> _AIM_
Consider the listing below. Extract exactly the lines from the line containing "were 1200x840 pixels." to the line containing "tag(mb.build('red_arch_cable', M['red'], smooth=True), 'red", both included.

> _RECORD LIST_

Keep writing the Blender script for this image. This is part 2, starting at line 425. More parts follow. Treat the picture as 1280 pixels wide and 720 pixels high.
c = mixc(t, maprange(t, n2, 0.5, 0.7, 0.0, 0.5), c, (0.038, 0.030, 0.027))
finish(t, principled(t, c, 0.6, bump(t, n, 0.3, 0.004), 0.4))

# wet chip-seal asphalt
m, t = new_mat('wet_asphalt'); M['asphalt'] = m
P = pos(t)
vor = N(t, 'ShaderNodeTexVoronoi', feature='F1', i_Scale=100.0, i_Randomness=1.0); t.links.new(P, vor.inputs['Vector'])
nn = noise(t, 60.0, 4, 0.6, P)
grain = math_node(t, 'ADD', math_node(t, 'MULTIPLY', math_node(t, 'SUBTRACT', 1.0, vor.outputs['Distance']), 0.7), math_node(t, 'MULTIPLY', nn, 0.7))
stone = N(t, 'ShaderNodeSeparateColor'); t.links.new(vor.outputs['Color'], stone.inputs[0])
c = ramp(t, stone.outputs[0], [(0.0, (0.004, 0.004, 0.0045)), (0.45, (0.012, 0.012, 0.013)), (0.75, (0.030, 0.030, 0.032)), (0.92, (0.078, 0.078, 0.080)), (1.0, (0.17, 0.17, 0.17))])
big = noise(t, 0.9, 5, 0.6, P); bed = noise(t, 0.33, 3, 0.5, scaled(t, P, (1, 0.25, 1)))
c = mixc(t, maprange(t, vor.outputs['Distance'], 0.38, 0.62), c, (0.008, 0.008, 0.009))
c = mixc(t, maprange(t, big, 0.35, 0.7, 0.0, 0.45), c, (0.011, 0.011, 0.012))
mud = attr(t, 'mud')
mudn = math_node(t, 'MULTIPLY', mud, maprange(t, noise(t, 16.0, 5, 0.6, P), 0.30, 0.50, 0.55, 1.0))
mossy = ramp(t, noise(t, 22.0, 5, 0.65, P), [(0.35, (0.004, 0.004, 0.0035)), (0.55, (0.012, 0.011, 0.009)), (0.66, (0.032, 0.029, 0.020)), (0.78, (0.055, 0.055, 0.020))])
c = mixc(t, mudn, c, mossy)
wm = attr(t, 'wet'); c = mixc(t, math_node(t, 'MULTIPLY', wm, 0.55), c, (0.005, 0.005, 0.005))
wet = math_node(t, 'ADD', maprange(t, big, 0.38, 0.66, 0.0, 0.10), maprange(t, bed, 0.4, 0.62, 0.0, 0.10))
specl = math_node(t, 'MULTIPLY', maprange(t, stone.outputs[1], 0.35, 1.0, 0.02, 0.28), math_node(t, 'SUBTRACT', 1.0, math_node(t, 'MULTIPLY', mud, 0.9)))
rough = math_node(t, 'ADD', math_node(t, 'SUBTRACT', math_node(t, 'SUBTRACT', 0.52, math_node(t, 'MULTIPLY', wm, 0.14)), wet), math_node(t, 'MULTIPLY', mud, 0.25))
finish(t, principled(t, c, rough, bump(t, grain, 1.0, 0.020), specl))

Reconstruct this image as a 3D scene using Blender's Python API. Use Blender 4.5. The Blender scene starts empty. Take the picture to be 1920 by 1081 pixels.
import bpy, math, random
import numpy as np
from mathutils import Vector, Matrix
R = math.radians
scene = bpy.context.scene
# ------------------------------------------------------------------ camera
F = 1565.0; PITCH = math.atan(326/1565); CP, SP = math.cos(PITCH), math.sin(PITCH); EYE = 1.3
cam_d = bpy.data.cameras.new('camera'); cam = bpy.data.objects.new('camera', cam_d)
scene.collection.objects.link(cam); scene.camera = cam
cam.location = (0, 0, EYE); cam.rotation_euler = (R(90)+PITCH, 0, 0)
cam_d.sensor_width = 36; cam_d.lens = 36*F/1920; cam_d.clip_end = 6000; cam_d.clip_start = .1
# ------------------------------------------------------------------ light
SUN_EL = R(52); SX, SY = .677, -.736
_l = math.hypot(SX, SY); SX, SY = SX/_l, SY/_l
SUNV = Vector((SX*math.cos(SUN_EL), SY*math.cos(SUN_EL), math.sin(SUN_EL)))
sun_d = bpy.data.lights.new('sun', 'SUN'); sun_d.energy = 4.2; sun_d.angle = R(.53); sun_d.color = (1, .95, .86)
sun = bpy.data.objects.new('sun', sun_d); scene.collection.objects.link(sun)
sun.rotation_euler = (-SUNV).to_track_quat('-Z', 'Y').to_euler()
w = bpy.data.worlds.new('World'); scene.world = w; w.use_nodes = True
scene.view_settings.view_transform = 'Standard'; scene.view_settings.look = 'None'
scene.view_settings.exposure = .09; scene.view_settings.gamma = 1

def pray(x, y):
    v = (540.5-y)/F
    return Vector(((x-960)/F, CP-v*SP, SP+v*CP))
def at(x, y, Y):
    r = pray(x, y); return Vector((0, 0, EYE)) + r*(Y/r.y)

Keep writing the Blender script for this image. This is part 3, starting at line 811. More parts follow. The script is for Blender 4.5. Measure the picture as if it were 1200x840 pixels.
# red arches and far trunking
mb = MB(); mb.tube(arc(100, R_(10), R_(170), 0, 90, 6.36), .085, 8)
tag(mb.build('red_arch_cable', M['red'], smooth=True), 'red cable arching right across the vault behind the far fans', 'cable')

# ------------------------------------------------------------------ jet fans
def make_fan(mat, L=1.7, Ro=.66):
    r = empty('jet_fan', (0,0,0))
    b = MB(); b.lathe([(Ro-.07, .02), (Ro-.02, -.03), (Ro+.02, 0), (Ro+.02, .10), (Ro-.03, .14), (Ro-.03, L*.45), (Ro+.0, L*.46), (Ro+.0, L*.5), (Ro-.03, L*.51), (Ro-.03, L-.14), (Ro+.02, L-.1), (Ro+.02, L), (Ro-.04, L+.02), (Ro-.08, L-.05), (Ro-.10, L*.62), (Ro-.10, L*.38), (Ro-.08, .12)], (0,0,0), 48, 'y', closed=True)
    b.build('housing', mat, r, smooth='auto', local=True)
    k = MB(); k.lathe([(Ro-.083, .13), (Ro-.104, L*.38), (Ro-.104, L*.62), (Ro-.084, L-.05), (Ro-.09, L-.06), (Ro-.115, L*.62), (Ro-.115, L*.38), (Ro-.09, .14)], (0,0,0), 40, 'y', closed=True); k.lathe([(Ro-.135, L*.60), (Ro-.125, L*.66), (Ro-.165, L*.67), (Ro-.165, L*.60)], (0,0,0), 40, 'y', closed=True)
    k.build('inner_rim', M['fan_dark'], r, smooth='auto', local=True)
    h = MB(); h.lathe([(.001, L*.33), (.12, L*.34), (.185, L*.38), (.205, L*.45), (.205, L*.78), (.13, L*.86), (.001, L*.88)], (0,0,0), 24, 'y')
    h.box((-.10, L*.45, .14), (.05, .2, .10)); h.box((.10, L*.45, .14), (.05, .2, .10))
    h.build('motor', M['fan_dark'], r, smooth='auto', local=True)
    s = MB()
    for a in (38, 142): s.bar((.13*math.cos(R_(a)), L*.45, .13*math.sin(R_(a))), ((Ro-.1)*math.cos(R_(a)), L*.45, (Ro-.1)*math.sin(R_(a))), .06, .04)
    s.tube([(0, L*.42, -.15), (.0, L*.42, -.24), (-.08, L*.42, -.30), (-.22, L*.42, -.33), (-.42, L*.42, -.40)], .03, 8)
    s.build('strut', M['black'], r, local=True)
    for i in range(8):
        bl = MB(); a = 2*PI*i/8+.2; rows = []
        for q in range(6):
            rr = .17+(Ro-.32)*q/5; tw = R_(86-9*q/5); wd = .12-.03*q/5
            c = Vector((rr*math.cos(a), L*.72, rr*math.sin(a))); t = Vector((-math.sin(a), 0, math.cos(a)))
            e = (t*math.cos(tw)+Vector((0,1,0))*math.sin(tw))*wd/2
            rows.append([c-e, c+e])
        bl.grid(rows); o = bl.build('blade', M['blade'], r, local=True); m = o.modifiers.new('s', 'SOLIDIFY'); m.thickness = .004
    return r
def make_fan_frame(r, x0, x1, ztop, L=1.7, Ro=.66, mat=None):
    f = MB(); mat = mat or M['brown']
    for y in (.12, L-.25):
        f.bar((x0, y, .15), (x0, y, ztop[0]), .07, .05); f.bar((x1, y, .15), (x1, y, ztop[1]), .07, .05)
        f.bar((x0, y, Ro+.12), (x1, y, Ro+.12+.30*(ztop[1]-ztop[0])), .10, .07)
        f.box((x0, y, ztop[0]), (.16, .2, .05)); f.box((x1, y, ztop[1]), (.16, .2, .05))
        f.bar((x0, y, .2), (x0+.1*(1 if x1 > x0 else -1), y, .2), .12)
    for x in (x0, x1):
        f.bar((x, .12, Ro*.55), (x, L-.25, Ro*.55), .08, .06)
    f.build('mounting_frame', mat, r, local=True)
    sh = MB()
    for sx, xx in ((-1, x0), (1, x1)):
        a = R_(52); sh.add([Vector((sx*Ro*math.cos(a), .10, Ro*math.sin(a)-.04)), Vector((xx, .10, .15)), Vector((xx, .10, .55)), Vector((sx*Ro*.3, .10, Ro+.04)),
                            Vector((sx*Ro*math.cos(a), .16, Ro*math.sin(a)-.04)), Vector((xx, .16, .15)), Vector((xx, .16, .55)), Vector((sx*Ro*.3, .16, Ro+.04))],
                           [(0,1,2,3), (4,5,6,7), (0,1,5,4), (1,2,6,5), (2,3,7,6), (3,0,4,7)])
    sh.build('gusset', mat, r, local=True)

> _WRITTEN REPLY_
Keep writing the Blender script for this image. This is part 3, starting at line 811. More parts follow. The script is for Blender 4.5. Measure the picture as if it were 1200x840 pixels.
# red arches and far trunking
mb = MB(); mb.tube(arc(100, R_(10), R_(170), 0, 90, 6.36), .085, 8)
tag(mb.build('red_arch_cable', M['red'], smooth=True), 'red cable arching right across the vault behind the far fans', 'cable')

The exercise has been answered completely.